Title...The Art of Lightness - Art of Fred Sandback
Fred_sandback

At first glimpse, Fred Sandback’s minimalistic sculptures don’t seem to attract your eyes with stunning effect as you’d find in works created by Sandback’s contemporary peers. There is no such hard labor as Richard Serra’s lead casting on walls, nor is there such industrial cool looks as Donald Judd’s metal boxes or Carl Ander’s building material. Viewers are not shocked with awe experience as when they encounter Robert Morris’ magnificent L-formed beams, however, the simple lines Sandback made with such domestic material as acrylic knitting yarn create such an environment of sculptures that it demands viewers as much physical participation as other spectacular works by minimalists. His collections of works in Dia:Beacon outside New York are good examples of Fred Sandback’s thoughtful use of space and environment and how they coherent with environment and beyond that become profound and wonderful artworks.
The large spacious old industrial building in Dia: Beacon is a perfect location for viewers to experience minimalistic artworks, where viewers’ physical awarenesses become crucial in experiencing artworks. Fred Sandback was one of the pioneers of minimalists that emerged in the U.S since the middle of 1960s. He graduated from philosophy department in Yale University, but continued study sculpture and architecture in 1966 together with Robert Morris and Donald Judd. Their common interest in Merleau-Ponty’s Phenomenology became the starting point of their experiments with material, space in relationship with viewers’ physical presentation. The emphasis on physical perception is one of the key issues for minimalistic artworks that radically changed the concept of sculpture compare with traditional sculpture.
For Sandback, his goal was to produce sculpture that “ does not has an inside” . Through plenty of experiments with different materials, Sandback was attracted by the simple knitting yarn, their fluffy surface, fragile character and various color and hue that absorb light instead of reflecting light. “The first sculpture I made was a piece of string and a little wire was the outline of a rectangular solid … lying on the floor.
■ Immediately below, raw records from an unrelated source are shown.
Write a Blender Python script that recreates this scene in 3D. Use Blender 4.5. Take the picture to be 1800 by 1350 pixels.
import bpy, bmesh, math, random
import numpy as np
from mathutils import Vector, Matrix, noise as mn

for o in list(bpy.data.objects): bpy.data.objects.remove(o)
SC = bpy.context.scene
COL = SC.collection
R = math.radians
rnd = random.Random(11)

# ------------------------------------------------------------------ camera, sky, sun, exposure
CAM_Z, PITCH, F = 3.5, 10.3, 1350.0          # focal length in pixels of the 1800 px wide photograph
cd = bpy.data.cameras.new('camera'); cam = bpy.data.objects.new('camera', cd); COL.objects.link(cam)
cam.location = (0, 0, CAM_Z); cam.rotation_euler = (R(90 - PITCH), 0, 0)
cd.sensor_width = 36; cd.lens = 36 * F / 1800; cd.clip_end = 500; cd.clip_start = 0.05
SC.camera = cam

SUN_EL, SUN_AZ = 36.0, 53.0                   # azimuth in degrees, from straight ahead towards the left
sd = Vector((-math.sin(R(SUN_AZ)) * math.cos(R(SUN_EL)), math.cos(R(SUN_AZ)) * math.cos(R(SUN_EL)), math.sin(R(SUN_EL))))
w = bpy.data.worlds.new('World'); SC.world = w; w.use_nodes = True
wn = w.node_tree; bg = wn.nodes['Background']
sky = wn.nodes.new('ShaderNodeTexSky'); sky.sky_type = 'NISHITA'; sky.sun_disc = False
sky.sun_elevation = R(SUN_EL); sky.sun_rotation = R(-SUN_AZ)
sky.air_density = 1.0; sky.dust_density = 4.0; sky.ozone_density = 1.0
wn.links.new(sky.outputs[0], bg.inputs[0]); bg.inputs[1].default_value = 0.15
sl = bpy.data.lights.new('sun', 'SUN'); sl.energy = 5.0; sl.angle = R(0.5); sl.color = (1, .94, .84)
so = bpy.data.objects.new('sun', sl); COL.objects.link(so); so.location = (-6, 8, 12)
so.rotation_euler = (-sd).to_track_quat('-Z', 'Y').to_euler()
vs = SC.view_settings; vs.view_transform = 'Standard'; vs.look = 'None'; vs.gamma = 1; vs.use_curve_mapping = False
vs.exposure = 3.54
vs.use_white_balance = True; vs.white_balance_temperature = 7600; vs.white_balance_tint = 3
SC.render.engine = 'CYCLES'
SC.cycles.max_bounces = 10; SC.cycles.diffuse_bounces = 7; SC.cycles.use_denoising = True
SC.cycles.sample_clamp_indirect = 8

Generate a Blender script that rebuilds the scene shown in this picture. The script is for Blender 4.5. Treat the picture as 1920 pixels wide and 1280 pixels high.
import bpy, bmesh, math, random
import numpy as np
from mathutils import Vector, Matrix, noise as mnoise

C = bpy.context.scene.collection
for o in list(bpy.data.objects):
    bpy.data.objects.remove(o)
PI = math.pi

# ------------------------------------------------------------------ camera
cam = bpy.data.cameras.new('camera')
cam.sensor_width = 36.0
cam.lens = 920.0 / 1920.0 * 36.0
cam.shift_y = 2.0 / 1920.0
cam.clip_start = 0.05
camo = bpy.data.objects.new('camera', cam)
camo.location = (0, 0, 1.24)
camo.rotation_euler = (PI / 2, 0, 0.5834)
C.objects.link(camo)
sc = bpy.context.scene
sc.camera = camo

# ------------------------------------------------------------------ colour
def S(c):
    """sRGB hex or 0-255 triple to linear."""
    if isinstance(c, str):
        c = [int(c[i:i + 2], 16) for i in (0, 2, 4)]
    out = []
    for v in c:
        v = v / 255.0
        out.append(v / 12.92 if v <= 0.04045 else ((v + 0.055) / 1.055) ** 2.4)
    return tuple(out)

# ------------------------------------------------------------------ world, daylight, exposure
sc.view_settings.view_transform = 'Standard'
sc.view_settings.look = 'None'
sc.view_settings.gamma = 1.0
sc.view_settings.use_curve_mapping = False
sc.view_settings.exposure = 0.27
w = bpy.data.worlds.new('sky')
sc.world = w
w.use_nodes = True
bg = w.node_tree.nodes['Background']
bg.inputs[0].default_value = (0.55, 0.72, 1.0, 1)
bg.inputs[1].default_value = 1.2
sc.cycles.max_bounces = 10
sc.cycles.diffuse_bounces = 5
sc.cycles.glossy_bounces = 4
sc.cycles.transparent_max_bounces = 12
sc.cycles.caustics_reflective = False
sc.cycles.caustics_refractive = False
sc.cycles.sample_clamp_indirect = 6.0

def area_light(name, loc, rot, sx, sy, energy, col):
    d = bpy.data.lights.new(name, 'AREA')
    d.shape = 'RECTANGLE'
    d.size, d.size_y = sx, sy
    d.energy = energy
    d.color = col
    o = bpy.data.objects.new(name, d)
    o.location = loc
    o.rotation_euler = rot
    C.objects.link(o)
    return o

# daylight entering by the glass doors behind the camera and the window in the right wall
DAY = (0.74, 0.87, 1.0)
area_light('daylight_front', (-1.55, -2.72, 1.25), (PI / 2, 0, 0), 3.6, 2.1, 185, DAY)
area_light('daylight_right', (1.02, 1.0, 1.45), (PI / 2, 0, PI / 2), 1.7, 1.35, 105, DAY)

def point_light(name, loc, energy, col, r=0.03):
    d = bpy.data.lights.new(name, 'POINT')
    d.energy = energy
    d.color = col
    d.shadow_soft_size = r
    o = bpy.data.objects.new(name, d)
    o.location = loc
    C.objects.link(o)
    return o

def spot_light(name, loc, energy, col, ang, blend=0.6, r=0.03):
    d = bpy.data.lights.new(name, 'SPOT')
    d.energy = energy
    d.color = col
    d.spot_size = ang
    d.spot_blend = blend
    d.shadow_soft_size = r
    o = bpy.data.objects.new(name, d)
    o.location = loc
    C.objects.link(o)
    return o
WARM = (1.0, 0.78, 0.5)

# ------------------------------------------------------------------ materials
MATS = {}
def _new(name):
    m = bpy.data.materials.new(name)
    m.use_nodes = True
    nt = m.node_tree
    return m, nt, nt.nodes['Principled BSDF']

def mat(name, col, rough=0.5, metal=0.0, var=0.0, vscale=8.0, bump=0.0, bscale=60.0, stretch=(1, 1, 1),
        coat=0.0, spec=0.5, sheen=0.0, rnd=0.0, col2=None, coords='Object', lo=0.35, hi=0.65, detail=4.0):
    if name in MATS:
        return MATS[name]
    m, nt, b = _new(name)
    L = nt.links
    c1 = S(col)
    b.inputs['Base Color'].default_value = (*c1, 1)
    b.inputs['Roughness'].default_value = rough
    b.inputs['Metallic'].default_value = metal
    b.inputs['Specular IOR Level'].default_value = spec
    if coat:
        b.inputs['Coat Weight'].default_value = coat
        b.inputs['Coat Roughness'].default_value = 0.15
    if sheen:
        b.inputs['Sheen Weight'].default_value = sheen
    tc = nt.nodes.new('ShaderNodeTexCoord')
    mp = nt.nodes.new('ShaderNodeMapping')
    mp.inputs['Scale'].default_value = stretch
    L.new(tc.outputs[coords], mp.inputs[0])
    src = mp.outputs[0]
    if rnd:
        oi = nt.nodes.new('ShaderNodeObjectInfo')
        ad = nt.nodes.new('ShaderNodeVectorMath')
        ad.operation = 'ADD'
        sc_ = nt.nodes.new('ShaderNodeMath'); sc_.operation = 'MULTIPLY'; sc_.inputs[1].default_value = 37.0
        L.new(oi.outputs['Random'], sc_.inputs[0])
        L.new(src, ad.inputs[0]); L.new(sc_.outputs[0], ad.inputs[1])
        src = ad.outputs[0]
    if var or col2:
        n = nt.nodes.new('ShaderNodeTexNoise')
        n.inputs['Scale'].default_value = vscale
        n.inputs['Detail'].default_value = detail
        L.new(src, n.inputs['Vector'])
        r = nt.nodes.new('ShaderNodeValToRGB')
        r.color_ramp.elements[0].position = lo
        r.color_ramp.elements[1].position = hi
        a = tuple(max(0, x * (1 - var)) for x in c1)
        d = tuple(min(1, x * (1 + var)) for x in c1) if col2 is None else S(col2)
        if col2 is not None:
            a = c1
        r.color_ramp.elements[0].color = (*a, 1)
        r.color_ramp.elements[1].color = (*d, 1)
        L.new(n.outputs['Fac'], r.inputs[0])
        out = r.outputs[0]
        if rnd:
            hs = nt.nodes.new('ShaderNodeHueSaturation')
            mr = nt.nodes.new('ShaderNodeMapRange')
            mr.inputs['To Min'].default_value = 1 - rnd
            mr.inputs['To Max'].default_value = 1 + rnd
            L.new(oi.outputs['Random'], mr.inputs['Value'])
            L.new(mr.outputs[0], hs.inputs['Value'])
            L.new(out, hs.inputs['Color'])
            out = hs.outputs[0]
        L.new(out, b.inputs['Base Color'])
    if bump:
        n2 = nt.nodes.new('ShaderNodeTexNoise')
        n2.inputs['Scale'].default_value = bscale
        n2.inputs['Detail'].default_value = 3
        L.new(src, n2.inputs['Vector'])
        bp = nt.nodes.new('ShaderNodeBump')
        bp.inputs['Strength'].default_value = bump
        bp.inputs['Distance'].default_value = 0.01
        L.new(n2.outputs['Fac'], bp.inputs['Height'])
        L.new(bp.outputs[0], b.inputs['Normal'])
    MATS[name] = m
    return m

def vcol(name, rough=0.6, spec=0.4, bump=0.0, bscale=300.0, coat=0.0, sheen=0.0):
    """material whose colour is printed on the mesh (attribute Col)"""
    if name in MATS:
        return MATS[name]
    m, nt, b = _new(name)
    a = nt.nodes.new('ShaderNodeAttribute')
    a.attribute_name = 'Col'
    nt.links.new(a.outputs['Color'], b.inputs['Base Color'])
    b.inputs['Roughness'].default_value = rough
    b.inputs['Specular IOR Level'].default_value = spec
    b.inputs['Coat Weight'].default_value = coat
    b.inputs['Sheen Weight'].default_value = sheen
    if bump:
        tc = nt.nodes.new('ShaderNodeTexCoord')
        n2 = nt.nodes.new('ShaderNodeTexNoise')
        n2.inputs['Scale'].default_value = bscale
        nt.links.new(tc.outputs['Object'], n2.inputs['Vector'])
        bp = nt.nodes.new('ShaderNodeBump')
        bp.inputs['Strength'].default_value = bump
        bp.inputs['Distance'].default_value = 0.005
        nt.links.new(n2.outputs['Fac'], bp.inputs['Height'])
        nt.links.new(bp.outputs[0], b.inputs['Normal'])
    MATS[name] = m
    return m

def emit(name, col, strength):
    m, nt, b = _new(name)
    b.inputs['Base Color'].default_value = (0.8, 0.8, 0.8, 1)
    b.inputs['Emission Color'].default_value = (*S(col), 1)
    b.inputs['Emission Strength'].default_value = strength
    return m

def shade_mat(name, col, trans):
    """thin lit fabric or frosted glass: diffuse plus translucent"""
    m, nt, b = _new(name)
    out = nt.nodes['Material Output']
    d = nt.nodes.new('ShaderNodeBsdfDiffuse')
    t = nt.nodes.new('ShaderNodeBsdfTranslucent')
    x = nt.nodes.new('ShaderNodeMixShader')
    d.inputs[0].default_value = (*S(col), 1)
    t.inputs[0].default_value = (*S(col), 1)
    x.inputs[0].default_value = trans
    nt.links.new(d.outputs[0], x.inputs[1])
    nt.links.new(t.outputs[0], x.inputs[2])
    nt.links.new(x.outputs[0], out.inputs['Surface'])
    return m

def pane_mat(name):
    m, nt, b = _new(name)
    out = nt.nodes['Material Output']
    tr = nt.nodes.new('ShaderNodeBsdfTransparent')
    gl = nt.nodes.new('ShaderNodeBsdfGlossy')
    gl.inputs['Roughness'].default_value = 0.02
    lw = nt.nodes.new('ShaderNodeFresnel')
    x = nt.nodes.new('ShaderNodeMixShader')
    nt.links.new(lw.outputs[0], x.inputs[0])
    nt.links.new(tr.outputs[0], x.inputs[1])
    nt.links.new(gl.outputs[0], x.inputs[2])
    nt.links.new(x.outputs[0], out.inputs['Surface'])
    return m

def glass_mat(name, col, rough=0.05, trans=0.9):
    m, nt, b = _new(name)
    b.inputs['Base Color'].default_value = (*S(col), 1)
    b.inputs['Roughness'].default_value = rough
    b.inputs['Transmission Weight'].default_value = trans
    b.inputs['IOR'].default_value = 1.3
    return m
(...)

It was a causal act, but it opened up a lot of possibilities for me.”
Since then, with colorful yarn in his backpack, Sandback dedicated his whole life in creating different kind of site-specific-works in different part of the word. Untitled (1977) from ten Vertical Constructions, is thus a work dedicated to Dia: Beacon’s stunning open space. Two groups of black yarn parallel to each other seamlessly stretch themselves from ceiling to floor as if being touched by some magic hands. The strings have perfect tension without being too tight or too loose. Such seemingly simple gesture embodies an artist’s definitive perfection. Such precision can only be accomplished by an artist who leaves nothing to chance but has everything under his control.
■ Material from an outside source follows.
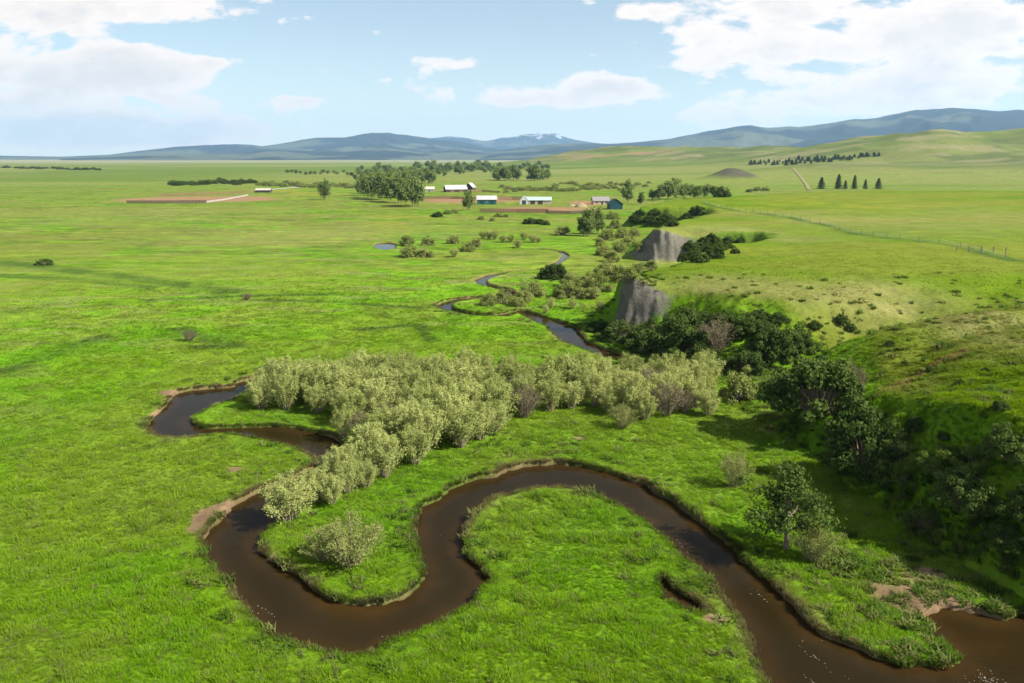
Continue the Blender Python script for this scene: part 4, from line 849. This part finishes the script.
def scatter(name, label, cat, P, colr, scl, tufts):
    me = new_mesh(name, P, [], [M_GRASS], attrs={'col': colr, 'scl': scl, 'rot': RNG.uniform(0, 6.283, len(P))}); o = obj(name, me); tag(o, label, cat, kind='stuff')
    ng = bpy.data.node_groups.new(name, 'GeometryNodeTree'); ng.interface.new_socket('Geometry', in_out='INPUT', socket_type='NodeSocketGeometry'); ng.interface.new_socket('Geometry', in_out='OUTPUT', socket_type='NodeSocketGeometry')
    gi = ng.nodes.new('NodeGroupInput'); go = ng.nodes.new('NodeGroupOutput'); ip = ng.nodes.new('GeometryNodeInstanceOnPoints'); jn = ng.nodes.new('GeometryNodeJoinGeometry')
    for tu in tufts[::-1]:
        oi = ng.nodes.new('GeometryNodeObjectInfo'); oi.inputs['Object'].default_value = tu; oi.inputs['As Instance'].default_value = True; ng.links.new(oi.outputs['Geometry'], jn.inputs[0])
    na = ng.nodes.new('GeometryNodeInputNamedAttribute'); na.data_type = 'FLOAT'; na.inputs['Name'].default_value = 'scl'; nb = ng.nodes.new('GeometryNodeInputNamedAttribute'); nb.data_type = 'FLOAT'; nb.inputs['Name'].default_value = 'rot'
    cx = ng.nodes.new('ShaderNodeCombineXYZ'); ng.links.new(nb.outputs['Attribute'], cx.inputs[2]); ng.links.new(cx.outputs[0], ip.inputs['Rotation']); ng.links.new(na.outputs['Attribute'], ip.inputs['Scale'])
    ip.inputs['Pick Instance'].default_value = True; ng.links.new(gi.outputs[0], ip.inputs['Points']); ng.links.new(jn.outputs[0], ip.inputs['Instance']); ng.links.new(ip.outputs[0], go.inputs[0])
    md = o.modifiers.new('scatter', 'NODES'); md.node_group = ng
    return o
def sample(n, r0, r1, power, a0=-50, a1=50):
    u = RNG.uniform(size=n); k = 2 - power
    r = (r0 ** k + u * (r1 ** k - r0 ** k)) ** (1 / k); a = np.radians(RNG.uniform(a0, a1, n)); return r * np.sin(a), r * np.cos(a)
def grow(n, r0, r1, power):
    x, y = sample(n, r0, r1, power); z, s, d, w = height0(x, y, True); sd = creek_sd(x, y); col, mud = colour(x, y, s, d, w, sd, z)
    e = .6; gx = (height0(x + e, y) - z) / e; gy = (height0(x, y + e) - z) / e; slope = np.hypot(gx, gy)
    cl = np.zeros(len(x))
    for (q, rr) in CLIFF: cl = np.maximum(cl, np.exp(-((x - q[0]) ** 2 + (y - q[1]) ** 2) / rr ** 2))
    ok = (sd > -.02) & (mud < .35 + .4 * RNG.uniform(size=n)) & ~((cl > .3) & (slope > .8)); return x, y, z, s, sd, col, ok, mud, (cl > .3) & (slope > .8)
def build_grass():
    T = [tuft_mesh(i, 30, .36, .017, .28, .75) for i in range(4)]
    x, y, z, s, sd, col, ok, mud, rocky = grow(400000, 34, 300, 1.6)
    r = np.hypot(x, y); cl = fbm(x / 1.6, y / 1.6, 91, 3); cl2 = fbm(x / 5, y / 5, 92, 3)
    scl = .8 * (.5 + .9 * sstep(.3, .75, cl) * (.6 + .8 * cl2)) * (.62 + .38 * sstep(.2, 2.5, sd)) * (1 - .25 * sstep(60, 130, r)) * (1 - .9 * sstep(130, 300, r)) * RNG.uniform(.75, 1.25, len(x))
    scl *= 1 - .55 * sstep(.6, 1, s) * sstep(75, 130, y)
    c = col * (RNG.uniform(.95, 1.32, len(x)) * (.98 + .32 * cl))[:, None]
    xb, yb, zb, s_, sb, cb, okb, _, _ = grow(480000, 36, 190, 1.2)
    mb = okb & (sb < 1.3); sclb = RNG.uniform(.3, .75, len(xb)) * (1 + .5 * (sb < .45)); cbb = cb * RNG.uniform(.7, 1.2, len(xb))[:, None]
    x, y, z = (np.concatenate([a, b[mb]]) for a, b in ((x, xb), (y, yb), (z, zb))); c = np.vstack([c, cbb[mb]]); scl = np.concatenate([scl, sclb[mb]]); ok = np.concatenate([ok, np.ones(mb.sum(), bool)])
    q = RNG.uniform(size=len(x)); c = np.where((q < .13 - .1 * (np.concatenate([s, s_[mb]]) > .4))[:, None], mix(c, A(.19, .20, .075)[None], .7), np.where((q > .9)[:, None], c * A(.6, .72, .9)[None], c))
    m = ok; scatter('grass', 'lush green meadow grass covering the valley floor and terrace', 'grass', np.column_stack([x, y, z])[m], np.clip(c[m], 0, 1), scl[m], T)
    # rank herbs on the banks and the muddy seep
    W = [tuft_mesh(20 + i, 34, .34, .036, .36, 1.3) for i in range(3)]
    x, y, z, s, sd, col, ok, mud, rocky = grow(72000, 34, 170, 1.2)
    pr = .13 * (1 - sstep(.3, 3.5, sd)) + .55 * (1 - sstep(0, .5, np.abs(s - .25))) * (s > 0)
    for (px, py, rx, ry, k) in [(880,588,50,20,1.3),(930,602,50,18,1.2),(900,630,40,26,.4),(985,575,40,30,.5),(860,560,50,20,.5),(290,600,40,20,.35),(620,330,40,20,.5),(700,560,40,30,.2),(560,440,70,14,.15)]:
        cx, cy, sx, sy = spot(px, py, rx, ry); pr += k * g2(x, y, cx, cy, sx, sy)
    pr += .09 * (s > .3) * (1 - sstep(110, 150, y)) * (y > 45)
    pr *= .25 + 1.3 * sstep(.4, .65, fbm(x / 3, y / 3, 95, 3)); m = (RNG.uniform(size=len(x)) < pr) & (RNG.uniform(size=len(x)) > .55 * mud) & (sd > .05) & (y < 165) & ~rocky
    c = np.where((RNG.uniform(size=len(x)) < .35)[:, None], A(.13, .15, .045)[None], A(.06, .11, .016)[None]) * RNG.uniform(.7, 1.3, len(x))[:, None]
    sc = RNG.uniform(.7, 1.7, len(x)) * (.7 + .6 * fbm(x / 2.5, y / 2.5, 96, 2))
    scatter('weeds', 'rank leafy weeds and sedge along the creek banks and terrace foot', 'weeds', np.column_stack([x, y, z])[m], c[m], sc[m], W)
build_grass()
Fred Sandback was such an artist. Before he’d start work on any site, Sandback always had the building’s blue print at hand and worked in detail on the architectural drawings. The installation of the lines, the color, hue and thickness of it, everything was well calculated. At Dia: Beacon, the black yarns were carefully chosen so that they coherent with the black iron window fences at the far end of the room, the width between the parallel yarns reflects the width of the iron fence, even the reflection on the glass screen which locates between windows and Sandbacks artwork are well coherent and detailed calculated. As we walk in between these vertical black yarns, we see how our own reflection on the glass screen melt with the reflection of the black lines, we feel how our eyes get blurred as we start to mix the lines in front of our eyes with the iron fences on the window at the far end of the room and the naked rocks and stones outside the window.

As his minimalists peers who pursued unity in their works instead of traditional hierarchy in aesthetic values, Sandback’s works are simple and direct just as lines draw in space. They are no engineering complexity. However, these lines create another kind of space among a familiar milieu of our existence. A keystone shaped green line leaning against the wall separates the unity of the space and create a world from within. A combined world of real and unreal where we can jump in and out brings us back the childhood experience of soap bubble blowing: they are transparent, they are colorful, they are imaginary, they are real for only a few seconds. Sandback’s lines create such tension that would bring us back to our origin and make us swing between the sweet memory of childhood and uncanny atmosphere of a strange yet familiar reality.
With such simple construction, Sandback created such magic space that involve the participation of our perception and imagination. While we are wondering in this phenomenological experiment, we are stepping into the void and plentitude, reality and illusion, Yin and Yang, vacancy and volume… all at the same time.